На протяжении всего следствия и судебного разбирательства Б. вину не признавал, однако не отрицал того факта, что с потерпевшей у него был половой акт в естественной форме по обоюдному согласию. Сразу же в глаза бросилось то, что Б. ни от кого не скрывался, продолжал, как обычно, ходить на работу и лишь спустя неделю после случившегося его вызвали в милицию для написания явки с повинной, в которой он «признал» вину лишь в том, что половой акт был совершен с согласия потерпевшей. Подобное поведение можно было объяснить тем, что в силу алкогольного опьянения Б. мог не помнить о произошедших событиях. Однако мои сомнения в обоснованности обвинения были построены не только на показаниях подзащитного.
В ходе допросов потерпевшая поясняла, что ранее она 3–4 раза вступала в половую связь с Б. с презервативом, а Б. пояснял, что подобные встречи были многократными без презерватива. Потерпевшая добровольно впустила в квартиру Б. 21 марта 2011 года примерно в 2 часа ночи, при этом выпроводить его из квартиры не пыталась, несмотря на то, что он находился в состоянии сильного алкогольного опьянения. Эти данные давали основание полагать, что оба находились в достаточно близких, доверительных отношениях, а потерпевшая этот факт пыталась скрыть.
В данном деле не было никаких очевидцев, ни прямых, ни косвенных: потерпевшая проживала в квартире одна, ни с кем в доме, с ее слов, не общалась, а у ее матери была отдельная квартира. Когда в суде я ходатайствовал о вызове матери потерпевшей, для того чтобы выяснить, что ей известно о случившемся, об образе жизни дочери, то потерпевшая категорически возражала, будто бы боялась ее, и суд в удовлетворении ходатайства отказал. Также было отказано в удовлетворении ходатайства об истребовании детализации звонков потерпевшей. Таким образом, осталась непроверенной версия моего клиента о том, что оговор со стороны потерпевшей мог иметь место в связи с тем, чтобы оправдаться в глазах матери или бывшего парня девушки, который к тому же, со слов потерпевшей, ранее ее избивал.

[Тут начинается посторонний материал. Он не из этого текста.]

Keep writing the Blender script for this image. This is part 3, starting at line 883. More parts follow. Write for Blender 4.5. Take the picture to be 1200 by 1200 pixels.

Суд указал в приговоре на то, что потерпевшая оказала «активное сопротивление», однако этот вывод противоречил показаниями самой потерпевшей. Осталось непонятным, почему она не оказывала никакого сопротивления «насильнику». По возрасту потерпевшая была на 9 лет старше подсудимого, имела опыт общения с мужчинами. С учетом состояния Б. она вполне могла оказать ему сопротивление либо позвать на помощь, уйти из квартиры. Для проверки потерпевшей в этой части мной было заявлено ходатайство о назначении судебно-психологической экспертизы, в котором было отказано ввиду несогласия потерпевшей на ее проведение. Когда все закончилось (а продолжалось изнасилование со слов потерпевшей на протяжении 3 часов), по показаниям потерпевшей, она мирно курила на кухне со своим «насильником». Детализация звонков с телефона Б. указывала на то, что в период с 3 до 5 часов были многочисленные звонки на телефон его знакомого Ф., который в суде подтвердил, что с ним разговаривала потерпевшая и никакой речи о примененном к ней насилии в разговорах не шло. Суд отнесся критически к показаниям этого свидетеля ввиду того, что при первоначальном его допросе он вообще отрицал факт встречи с Б. и звонков на его телефон. На самом деле первые показания он дал из-за опасений быть привлеченным к уголовной ответственности совместно с Б.
Потерпевшая указывала, что Б. сильно ударил ее ладонью по лицу не менее пяти раз и из носа пошла кровь. Однако в области носа потерпевшей никаких телесных повреждений обнаружено не было. Как следовало из материалов дела, на месте происшествия отсутствовали какие-либо следы борьбы, а на теле потерпевшей не обнаружены сколько-нибудь значительные телесные повреждения, свидетельствующие об изнасиловании. Отсутствовали и следы спермы, подтверждающие совершение полового акта орально.